What is required:
Please output exactly the lines of the material from the first through the line containing "COL = scn.collection", and nothing more.

***** Excerpted records *****

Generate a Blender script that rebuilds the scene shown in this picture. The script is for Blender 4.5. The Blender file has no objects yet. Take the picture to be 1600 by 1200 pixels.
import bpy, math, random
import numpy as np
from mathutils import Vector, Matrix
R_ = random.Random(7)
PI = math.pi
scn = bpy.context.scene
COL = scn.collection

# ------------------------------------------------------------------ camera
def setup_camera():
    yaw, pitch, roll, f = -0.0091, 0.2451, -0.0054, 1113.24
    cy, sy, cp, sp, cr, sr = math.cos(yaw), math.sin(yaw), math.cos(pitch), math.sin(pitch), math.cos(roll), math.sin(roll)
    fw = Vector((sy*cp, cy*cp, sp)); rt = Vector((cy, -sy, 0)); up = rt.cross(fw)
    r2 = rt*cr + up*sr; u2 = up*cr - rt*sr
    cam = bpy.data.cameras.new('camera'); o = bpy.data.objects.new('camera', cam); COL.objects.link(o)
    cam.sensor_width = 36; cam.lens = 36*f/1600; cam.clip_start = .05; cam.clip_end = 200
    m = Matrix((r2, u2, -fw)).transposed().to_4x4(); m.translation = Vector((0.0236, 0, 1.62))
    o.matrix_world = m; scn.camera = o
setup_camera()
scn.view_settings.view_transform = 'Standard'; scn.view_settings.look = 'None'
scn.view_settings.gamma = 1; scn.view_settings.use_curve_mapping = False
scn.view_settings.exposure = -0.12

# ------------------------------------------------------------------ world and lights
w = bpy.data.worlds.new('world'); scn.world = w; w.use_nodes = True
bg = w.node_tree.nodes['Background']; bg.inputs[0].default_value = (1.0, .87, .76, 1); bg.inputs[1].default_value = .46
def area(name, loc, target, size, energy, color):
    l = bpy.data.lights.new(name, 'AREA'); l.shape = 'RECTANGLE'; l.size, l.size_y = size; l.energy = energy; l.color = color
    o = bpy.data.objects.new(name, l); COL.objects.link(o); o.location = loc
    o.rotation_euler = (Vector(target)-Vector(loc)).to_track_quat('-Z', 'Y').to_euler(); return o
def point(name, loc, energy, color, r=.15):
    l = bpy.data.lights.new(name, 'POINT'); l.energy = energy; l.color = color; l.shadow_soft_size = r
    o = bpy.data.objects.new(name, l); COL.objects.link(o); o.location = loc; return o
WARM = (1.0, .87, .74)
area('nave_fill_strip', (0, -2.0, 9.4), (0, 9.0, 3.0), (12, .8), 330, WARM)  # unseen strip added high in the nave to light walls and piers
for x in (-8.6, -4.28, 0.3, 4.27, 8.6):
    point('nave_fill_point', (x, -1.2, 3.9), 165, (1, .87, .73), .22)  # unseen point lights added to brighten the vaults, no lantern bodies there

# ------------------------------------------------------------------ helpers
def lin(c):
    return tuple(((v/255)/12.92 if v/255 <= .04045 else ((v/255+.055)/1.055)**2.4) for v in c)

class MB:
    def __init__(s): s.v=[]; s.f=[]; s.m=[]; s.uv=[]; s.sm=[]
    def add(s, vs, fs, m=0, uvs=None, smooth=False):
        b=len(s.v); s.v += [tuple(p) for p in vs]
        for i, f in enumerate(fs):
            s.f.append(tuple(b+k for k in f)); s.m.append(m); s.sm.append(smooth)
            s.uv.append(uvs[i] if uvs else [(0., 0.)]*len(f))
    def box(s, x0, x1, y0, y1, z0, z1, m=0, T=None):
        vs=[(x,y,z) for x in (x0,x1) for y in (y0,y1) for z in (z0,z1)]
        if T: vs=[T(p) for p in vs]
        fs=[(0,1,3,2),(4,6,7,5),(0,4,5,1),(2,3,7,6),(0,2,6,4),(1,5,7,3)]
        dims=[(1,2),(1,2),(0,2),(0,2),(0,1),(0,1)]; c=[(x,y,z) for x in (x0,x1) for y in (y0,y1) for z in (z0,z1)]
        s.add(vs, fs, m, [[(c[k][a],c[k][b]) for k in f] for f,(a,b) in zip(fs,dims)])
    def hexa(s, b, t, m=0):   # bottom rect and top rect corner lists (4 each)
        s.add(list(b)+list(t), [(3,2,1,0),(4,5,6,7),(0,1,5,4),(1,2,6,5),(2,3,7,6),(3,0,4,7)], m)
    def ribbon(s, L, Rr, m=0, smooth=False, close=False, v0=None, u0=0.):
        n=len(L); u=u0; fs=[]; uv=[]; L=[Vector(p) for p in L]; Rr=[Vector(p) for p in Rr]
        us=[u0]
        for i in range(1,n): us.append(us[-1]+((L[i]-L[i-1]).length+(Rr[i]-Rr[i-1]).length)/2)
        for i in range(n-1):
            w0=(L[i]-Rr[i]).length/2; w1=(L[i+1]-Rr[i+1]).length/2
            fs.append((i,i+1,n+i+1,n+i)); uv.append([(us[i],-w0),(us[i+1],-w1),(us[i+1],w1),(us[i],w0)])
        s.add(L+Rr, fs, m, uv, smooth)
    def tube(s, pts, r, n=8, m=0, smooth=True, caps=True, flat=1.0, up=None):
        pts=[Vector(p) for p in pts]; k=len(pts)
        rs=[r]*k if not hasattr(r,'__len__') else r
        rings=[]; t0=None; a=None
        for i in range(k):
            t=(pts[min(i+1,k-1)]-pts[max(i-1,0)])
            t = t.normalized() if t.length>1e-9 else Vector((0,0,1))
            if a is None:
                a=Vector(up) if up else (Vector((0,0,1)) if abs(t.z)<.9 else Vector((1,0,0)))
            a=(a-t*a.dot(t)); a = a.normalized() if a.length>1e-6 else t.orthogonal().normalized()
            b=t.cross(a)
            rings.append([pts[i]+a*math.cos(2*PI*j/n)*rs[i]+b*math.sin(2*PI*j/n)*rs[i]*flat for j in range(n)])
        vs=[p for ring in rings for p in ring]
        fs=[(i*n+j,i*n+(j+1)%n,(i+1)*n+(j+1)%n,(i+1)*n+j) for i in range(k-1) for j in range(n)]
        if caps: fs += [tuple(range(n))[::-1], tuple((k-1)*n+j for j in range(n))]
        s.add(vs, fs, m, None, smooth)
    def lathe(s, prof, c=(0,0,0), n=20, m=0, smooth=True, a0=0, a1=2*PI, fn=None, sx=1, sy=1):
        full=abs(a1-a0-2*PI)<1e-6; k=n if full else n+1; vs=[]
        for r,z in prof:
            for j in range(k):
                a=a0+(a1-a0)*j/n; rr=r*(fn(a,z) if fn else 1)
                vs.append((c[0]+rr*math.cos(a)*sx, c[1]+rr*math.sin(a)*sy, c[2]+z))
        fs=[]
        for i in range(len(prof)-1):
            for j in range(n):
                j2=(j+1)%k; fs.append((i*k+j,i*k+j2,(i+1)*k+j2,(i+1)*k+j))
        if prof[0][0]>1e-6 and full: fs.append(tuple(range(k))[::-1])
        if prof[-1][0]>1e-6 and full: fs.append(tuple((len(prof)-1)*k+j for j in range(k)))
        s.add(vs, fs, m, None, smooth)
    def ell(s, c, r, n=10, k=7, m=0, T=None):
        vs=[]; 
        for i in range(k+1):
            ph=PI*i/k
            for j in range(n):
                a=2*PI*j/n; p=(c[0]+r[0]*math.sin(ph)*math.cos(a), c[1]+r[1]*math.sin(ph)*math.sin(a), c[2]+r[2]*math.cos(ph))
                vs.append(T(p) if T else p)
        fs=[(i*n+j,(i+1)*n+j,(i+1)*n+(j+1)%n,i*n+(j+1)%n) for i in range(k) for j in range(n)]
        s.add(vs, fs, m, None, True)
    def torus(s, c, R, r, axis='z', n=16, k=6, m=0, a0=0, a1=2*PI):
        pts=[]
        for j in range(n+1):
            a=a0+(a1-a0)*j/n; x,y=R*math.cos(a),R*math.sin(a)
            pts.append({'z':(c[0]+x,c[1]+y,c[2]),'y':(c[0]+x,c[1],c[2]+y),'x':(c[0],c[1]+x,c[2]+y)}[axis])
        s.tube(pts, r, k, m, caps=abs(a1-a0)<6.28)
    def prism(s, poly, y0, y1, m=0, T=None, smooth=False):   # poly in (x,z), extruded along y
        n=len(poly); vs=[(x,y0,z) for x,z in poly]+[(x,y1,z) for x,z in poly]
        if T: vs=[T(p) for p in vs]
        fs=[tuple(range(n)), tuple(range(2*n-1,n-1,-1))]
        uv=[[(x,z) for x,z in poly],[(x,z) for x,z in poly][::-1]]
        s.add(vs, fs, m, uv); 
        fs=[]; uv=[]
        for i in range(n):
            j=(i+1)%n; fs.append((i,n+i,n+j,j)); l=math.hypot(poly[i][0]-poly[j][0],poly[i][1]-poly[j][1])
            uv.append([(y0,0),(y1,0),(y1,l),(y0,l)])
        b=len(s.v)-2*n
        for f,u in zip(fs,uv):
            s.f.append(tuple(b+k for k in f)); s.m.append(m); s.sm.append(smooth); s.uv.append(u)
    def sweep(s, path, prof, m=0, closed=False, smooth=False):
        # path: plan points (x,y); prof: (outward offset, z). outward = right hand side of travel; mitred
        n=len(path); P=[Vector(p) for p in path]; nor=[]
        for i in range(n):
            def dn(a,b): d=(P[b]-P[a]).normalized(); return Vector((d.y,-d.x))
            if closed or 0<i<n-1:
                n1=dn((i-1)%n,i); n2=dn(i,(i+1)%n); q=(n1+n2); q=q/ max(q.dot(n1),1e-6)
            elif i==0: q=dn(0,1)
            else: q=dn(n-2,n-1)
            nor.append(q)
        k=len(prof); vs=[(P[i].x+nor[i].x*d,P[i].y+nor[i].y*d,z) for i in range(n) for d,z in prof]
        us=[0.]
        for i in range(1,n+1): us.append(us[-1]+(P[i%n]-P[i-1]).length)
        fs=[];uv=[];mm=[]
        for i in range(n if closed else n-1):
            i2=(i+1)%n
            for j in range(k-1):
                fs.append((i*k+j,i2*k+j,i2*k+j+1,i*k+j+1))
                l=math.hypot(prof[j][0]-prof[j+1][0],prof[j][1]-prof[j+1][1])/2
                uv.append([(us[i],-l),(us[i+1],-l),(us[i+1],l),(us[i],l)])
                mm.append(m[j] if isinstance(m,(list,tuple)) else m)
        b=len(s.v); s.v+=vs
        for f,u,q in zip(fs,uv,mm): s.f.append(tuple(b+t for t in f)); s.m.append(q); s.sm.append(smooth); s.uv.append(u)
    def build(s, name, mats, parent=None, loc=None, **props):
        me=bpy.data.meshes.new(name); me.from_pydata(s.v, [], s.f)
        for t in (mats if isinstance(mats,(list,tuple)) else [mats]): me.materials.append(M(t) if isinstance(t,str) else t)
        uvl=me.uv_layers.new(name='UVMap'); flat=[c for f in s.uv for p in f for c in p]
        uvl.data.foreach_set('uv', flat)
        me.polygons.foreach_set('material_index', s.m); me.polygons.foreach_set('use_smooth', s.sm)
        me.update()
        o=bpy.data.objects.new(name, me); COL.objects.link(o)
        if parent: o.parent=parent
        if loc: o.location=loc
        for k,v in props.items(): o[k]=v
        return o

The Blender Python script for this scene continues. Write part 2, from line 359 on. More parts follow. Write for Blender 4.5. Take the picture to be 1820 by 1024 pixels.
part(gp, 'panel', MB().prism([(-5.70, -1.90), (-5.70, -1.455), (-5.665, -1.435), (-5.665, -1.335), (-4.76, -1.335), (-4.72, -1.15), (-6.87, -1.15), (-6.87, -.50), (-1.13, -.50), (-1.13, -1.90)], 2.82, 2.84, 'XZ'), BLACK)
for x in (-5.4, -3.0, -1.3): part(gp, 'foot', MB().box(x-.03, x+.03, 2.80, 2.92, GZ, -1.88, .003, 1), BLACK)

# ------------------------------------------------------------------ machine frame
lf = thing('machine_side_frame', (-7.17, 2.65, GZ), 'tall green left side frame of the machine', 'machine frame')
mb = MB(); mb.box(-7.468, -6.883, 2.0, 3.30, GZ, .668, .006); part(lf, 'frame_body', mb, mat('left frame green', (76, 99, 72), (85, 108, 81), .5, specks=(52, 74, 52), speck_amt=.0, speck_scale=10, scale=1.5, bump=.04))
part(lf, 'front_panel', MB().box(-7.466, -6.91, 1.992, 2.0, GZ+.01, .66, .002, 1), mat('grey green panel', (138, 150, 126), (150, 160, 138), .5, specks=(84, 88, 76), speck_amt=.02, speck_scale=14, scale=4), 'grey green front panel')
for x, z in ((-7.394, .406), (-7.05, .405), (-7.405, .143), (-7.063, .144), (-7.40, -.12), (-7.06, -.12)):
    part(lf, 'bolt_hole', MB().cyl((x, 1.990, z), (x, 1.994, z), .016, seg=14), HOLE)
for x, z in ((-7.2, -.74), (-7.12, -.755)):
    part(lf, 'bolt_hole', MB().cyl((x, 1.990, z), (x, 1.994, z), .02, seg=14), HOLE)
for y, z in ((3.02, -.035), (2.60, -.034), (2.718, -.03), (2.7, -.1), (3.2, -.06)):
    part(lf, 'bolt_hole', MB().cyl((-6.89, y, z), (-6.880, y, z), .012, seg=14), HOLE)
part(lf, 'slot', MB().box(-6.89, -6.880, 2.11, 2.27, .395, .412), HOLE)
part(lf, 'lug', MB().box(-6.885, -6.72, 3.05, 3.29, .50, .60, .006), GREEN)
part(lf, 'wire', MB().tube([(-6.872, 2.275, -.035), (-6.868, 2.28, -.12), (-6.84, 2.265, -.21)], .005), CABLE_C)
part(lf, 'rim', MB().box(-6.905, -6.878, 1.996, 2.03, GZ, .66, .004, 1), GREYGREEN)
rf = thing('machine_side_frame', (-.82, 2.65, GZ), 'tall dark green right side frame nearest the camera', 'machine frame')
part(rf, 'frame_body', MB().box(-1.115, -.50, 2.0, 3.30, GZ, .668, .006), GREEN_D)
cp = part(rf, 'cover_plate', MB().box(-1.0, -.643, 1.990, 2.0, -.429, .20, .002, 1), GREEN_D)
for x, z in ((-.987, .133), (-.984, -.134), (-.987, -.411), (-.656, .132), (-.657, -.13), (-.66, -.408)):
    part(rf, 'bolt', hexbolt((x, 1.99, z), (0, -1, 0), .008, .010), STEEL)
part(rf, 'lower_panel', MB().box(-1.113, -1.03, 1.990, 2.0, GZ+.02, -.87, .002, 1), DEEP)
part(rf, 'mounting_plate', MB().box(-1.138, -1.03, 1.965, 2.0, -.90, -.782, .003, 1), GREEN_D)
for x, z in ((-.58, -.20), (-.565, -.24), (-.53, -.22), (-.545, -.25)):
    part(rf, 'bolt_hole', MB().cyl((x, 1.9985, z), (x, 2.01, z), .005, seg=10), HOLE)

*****

Problem solution:
Generate a Blender script that rebuilds the scene shown in this picture. The script is for Blender 4.5. The Blender file has no objects yet. Take the picture to be 1600 by 1200 pixels.
import bpy, math, random
import numpy as np
from mathutils import Vector, Matrix
R_ = random.Random(7)
PI = math.pi
scn = bpy.context.scene
COL = scn.collection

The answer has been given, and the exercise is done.